## Problem description
All material below is to be reproduced exactly.

## Given data
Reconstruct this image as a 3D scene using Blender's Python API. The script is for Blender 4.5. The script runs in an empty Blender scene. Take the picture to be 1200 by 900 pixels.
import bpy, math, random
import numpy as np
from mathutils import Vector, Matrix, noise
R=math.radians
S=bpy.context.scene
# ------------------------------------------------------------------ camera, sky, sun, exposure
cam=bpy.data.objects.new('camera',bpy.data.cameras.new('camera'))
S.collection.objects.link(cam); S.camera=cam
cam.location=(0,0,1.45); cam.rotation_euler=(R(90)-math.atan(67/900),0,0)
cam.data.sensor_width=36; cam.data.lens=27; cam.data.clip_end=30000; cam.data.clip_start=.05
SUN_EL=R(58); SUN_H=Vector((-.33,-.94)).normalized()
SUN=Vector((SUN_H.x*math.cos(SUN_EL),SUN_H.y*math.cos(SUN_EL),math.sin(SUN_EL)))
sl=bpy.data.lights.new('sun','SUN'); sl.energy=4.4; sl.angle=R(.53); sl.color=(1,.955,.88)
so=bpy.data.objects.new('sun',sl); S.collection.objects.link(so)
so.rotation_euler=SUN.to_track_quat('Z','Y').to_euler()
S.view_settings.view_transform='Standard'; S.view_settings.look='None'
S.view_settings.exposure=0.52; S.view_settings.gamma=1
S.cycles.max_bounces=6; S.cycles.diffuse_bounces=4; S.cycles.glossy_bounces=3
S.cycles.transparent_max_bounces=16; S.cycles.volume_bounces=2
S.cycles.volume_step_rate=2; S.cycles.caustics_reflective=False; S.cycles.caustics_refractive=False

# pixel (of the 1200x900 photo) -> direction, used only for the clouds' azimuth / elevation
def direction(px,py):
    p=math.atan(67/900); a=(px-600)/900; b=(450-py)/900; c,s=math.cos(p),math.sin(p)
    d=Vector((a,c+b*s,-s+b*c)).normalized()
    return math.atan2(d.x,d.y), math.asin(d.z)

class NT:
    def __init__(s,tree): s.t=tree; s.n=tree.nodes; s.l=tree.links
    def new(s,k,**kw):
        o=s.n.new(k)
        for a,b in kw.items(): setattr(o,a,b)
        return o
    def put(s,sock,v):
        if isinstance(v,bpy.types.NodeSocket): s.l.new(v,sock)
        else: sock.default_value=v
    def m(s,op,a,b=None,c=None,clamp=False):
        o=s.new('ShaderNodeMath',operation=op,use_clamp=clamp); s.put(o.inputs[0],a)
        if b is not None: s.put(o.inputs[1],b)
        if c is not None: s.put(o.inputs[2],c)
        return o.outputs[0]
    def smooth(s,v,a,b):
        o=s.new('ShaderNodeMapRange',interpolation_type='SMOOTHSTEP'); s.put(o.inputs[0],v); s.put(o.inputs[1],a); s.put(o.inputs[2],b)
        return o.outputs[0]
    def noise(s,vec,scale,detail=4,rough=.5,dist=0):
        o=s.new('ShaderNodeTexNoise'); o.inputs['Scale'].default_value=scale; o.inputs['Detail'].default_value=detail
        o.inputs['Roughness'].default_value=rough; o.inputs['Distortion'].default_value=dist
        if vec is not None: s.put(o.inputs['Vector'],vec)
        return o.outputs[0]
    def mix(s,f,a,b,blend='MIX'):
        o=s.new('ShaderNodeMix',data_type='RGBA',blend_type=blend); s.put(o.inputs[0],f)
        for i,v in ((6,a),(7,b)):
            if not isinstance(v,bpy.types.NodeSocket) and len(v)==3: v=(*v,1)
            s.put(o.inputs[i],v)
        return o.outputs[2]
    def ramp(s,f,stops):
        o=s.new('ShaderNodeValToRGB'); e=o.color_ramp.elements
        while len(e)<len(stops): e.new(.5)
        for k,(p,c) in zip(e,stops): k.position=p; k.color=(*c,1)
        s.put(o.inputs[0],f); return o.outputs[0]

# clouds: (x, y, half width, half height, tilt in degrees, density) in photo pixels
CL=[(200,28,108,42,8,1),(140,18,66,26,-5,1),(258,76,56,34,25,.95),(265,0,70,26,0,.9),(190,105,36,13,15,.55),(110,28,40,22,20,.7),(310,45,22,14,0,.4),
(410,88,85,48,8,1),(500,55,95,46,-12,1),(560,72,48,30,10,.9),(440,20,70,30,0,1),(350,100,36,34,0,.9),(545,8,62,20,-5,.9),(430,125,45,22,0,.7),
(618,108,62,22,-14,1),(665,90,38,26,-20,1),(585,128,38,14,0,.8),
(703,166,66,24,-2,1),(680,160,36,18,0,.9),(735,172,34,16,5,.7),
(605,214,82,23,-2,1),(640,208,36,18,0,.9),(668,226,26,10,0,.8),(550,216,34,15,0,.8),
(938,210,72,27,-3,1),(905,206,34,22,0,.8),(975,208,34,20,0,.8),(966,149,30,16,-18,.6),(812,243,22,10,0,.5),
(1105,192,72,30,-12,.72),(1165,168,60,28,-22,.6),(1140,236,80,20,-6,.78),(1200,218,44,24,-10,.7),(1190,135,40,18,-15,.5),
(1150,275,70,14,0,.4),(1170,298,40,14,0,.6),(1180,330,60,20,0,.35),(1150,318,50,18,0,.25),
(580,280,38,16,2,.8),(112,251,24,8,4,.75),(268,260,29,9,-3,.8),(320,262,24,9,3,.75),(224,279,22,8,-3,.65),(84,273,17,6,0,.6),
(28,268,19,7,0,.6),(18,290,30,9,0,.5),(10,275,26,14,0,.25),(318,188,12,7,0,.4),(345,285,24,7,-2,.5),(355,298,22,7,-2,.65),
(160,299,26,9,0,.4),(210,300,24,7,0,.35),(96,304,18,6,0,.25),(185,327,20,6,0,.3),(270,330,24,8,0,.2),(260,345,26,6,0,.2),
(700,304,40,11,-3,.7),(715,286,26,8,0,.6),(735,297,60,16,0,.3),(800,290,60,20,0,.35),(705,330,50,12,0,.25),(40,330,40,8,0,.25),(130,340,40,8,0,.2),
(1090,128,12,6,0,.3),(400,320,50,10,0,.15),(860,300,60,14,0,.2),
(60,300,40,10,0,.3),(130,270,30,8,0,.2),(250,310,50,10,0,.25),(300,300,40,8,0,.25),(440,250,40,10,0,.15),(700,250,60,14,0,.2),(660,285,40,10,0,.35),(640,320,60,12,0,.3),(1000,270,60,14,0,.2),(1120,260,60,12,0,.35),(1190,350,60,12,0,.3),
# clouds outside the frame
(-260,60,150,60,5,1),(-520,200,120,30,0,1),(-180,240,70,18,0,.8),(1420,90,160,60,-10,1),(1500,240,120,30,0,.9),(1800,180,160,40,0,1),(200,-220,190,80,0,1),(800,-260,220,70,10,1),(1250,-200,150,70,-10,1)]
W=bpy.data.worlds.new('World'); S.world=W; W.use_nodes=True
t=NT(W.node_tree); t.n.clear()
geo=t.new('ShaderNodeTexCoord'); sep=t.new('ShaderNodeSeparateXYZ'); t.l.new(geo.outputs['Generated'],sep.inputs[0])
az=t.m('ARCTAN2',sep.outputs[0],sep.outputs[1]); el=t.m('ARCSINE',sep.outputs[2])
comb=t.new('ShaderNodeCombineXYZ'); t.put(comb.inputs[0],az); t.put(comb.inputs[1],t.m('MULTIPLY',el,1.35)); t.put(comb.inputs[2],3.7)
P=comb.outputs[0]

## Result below
Reconstruct this image as a 3D scene using Blender's Python API. The script is for Blender 4.5. The script runs in an empty Blender scene. Take the picture to be 1200 by 900 pixels.
import bpy, math, random
import numpy as np
from mathutils import Vector, Matrix, noise
R=math.radians
S=bpy.context.scene
# ------------------------------------------------------------------ camera, sky, sun, exposure
cam=bpy.data.objects.new('camera',bpy.data.cameras.new('camera'))
S.collection.objects.link(cam); S.camera=cam
cam.location=(0,0,1.45); cam.rotation_euler=(R(90)-math.atan(67/900),0,0)
cam.data.sensor_width=36; cam.data.lens=27; cam.data.clip_end=30000; cam.data.clip_start=.05
SUN_EL=R(58); SUN_H=Vector((-.33,-.94)).normalized()
SUN=Vector((SUN_H.x*math.cos(SUN_EL),SUN_H.y*math.cos(SUN_EL),math.sin(SUN_EL)))
sl=bpy.data.lights.new('sun','SUN'); sl.energy=4.4; sl.angle=R(.53); sl.color=(1,.955,.88)
so=bpy.data.objects.new('sun',sl); S.collection.objects.link(so)
so.rotation_euler=SUN.to_track_quat('Z','Y').to_euler()
S.view_settings.view_transform='Standard'; S.view_settings.look='None'
S.view_settings.exposure=0.52; S.view_settings.gamma=1
S.cycles.max_bounces=6; S.cycles.diffuse_bounces=4; S.cycles.glossy_bounces=3
S.cycles.transparent_max_bounces=16; S.cycles.volume_bounces=2
S.cycles.volume_step_rate=2; S.cycles.caustics_reflective=False; S.cycles.caustics_refractive=False

# pixel (of the 1200x900 photo) -> direction, used only for the clouds' azimuth / elevation
def direction(px,py):
    p=math.atan(67/900); a=(px-600)/900; b=(450-py)/900; c,s=math.cos(p),math.sin(p)
    d=Vector((a,c+b*s,-s+b*c)).normalized()
    return math.atan2(d.x,d.y), math.asin(d.z)

class NT:
    def __init__(s,tree): s.t=tree; s.n=tree.nodes; s.l=tree.links
    def new(s,k,**kw):
        o=s.n.new(k)
        for a,b in kw.items(): setattr(o,a,b)
        return o
    def put(s,sock,v):
        if isinstance(v,bpy.types.NodeSocket): s.l.new(v,sock)
        else: sock.default_value=v
    def m(s,op,a,b=None,c=None,clamp=False):
        o=s.new('ShaderNodeMath',operation=op,use_clamp=clamp); s.put(o.inputs[0],a)
        if b is not None: s.put(o.inputs[1],b)
        if c is not None: s.put(o.inputs[2],c)
        return o.outputs[0]
    def smooth(s,v,a,b):
        o=s.new('ShaderNodeMapRange',interpolation_type='SMOOTHSTEP'); s.put(o.inputs[0],v); s.put(o.inputs[1],a); s.put(o.inputs[2],b)
        return o.outputs[0]
    def noise(s,vec,scale,detail=4,rough=.5,dist=0):
        o=s.new('ShaderNodeTexNoise'); o.inputs['Scale'].default_value=scale; o.inputs['Detail'].default_value=detail
        o.inputs['Roughness'].default_value=rough; o.inputs['Distortion'].default_value=dist
        if vec is not None: s.put(o.inputs['Vector'],vec)
        return o.outputs[0]
    def mix(s,f,a,b,blend='MIX'):
        o=s.new('ShaderNodeMix',data_type='RGBA',blend_type=blend); s.put(o.inputs[0],f)
        for i,v in ((6,a),(7,b)):
            if not isinstance(v,bpy.types.NodeSocket) and len(v)==3: v=(*v,1)
            s.put(o.inputs[i],v)
        return o.outputs[2]
    def ramp(s,f,stops):
        o=s.new('ShaderNodeValToRGB'); e=o.color_ramp.elements
        while len(e)<len(stops): e.new(.5)
        for k,(p,c) in zip(e,stops): k.position=p; k.color=(*c,1)
        s.put(o.inputs[0],f); return o.outputs[0]

# clouds: (x, y, half width, half height, tilt in degrees, density) in photo pixels
CL=[(200,28,108,42,8,1),(140,18,66,26,-5,1),(258,76,56,34,25,.95),(265,0,70,26,0,.9),(190,105,36,13,15,.55),(110,28,40,22,20,.7),(310,45,22,14,0,.4),
(410,88,85,48,8,1),(500,55,95,46,-12,1),(560,72,48,30,10,.9),(440,20,70,30,0,1),(350,100,36,34,0,.9),(545,8,62,20,-5,.9),(430,125,45,22,0,.7),
(618,108,62,22,-14,1),(665,90,38,26,-20,1),(585,128,38,14,0,.8),
(703,166,66,24,-2,1),(680,160,36,18,0,.9),(735,172,34,16,5,.7),
(605,214,82,23,-2,1),(640,208,36,18,0,.9),(668,226,26,10,0,.8),(550,216,34,15,0,.8),
(938,210,72,27,-3,1),(905,206,34,22,0,.8),(975,208,34,20,0,.8),(966,149,30,16,-18,.6),(812,243,22,10,0,.5),
(1105,192,72,30,-12,.72),(1165,168,60,28,-22,.6),(1140,236,80,20,-6,.78),(1200,218,44,24,-10,.7),(1190,135,40,18,-15,.5),
(1150,275,70,14,0,.4),(1170,298,40,14,0,.6),(1180,330,60,20,0,.35),(1150,318,50,18,0,.25),
(580,280,38,16,2,.8),(112,251,24,8,4,.75),(268,260,29,9,-3,.8),(320,262,24,9,3,.75),(224,279,22,8,-3,.65),(84,273,17,6,0,.6),
(28,268,19,7,0,.6),(18,290,30,9,0,.5),(10,275,26,14,0,.25),(318,188,12,7,0,.4),(345,285,24,7,-2,.5),(355,298,22,7,-2,.65),
(160,299,26,9,0,.4),(210,300,24,7,0,.35),(96,304,18,6,0,.25),(185,327,20,6,0,.3),(270,330,24,8,0,.2),(260,345,26,6,0,.2),
(700,304,40,11,-3,.7),(715,286,26,8,0,.6),(735,297,60,16,0,.3),(800,290,60,20,0,.35),(705,330,50,12,0,.25),(40,330,40,8,0,.25),(130,340,40,8,0,.2),
(1090,128,12,6,0,.3),(400,320,50,10,0,.15),(860,300,60,14,0,.2),
(60,300,40,10,0,.3),(130,270,30,8,0,.2),(250,310,50,10,0,.25),(300,300,40,8,0,.25),(440,250,40,10,0,.15),(700,250,60,14,0,.2),(660,285,40,10,0,.35),(640,320,60,12,0,.3),(1000,270,60,14,0,.2),(1120,260,60,12,0,.35),(1190,350,60,12,0,.3),
# clouds outside the frame
(-260,60,150,60,5,1),(-520,200,120,30,0,1),(-180,240,70,18,0,.8),(1420,90,160,60,-10,1),(1500,240,120,30,0,.9),(1800,180,160,40,0,1),(200,-220,190,80,0,1),(800,-260,220,70,10,1),(1250,-200,150,70,-10,1)]
W=bpy.data.worlds.new('World'); S.world=W; W.use_nodes=True
t=NT(W.node_tree); t.n.clear()
geo=t.new('ShaderNodeTexCoord'); sep=t.new('ShaderNodeSeparateXYZ'); t.l.new(geo.outputs['Generated'],sep.inputs[0])
az=t.m('ARCTAN2',sep.outputs[0],sep.outputs[1]); el=t.m('ARCSINE',sep.outputs[2])
comb=t.new('ShaderNodeCombineXYZ'); t.put(comb.inputs[0],az); t.put(comb.inputs[1],t.m('MULTIPLY',el,1.35)); t.put(comb.inputs[2],3.7)
P=comb.outputs[0]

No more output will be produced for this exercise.